The Death of Frank Dunham
A great lawyer and a wonderful man died last week but only the terror-law junkies among you will recognize or remember his name. It was Frank W. Dunham, Jr., the man who first represented Zacarias Moussaoui (back when the government was pretending he was the 20th hijacker of 9/11) and who later convinced the Supreme Court to side with a U.S.-born Yemeni man, Yaser Esam Hamdi, over the Bush Administration in the first case brought and fought by a so-called "enemy combatant." The Post also reports that Dunham also once called former President Richard Nixon as a witness for, ironically enough, W. Mark Felt, the man who has since become known as Watergate's "Deep Throat."
Another prominent and talented terror-law attorney, Edward B. McMahon, Jr., who also represented Moussaoui, said over the weekend that Dunahm's work on the Hamdi case was "one of the greatest accomplishments ever by an American attorney" and that is no great exaggeration.

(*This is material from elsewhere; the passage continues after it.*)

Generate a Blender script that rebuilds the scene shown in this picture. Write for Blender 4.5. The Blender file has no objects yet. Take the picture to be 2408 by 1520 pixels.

But Frank also was just a nice, regular guy. Once, after Moussaoui wrote about me in one of his particularly loony court filings, I called Frank to ask him if I needed to be concerned about the fact that an Al Qaeda operative had focused his attention upon me. He said, simply, "get in line. You're probably 50th on the list of people he wants to get, I'm in front of you, and if he gets all the way to you we're in bigger trouble than we think. " The legal profession needs more people like Frank Dunham. An intense fighter with a good heart.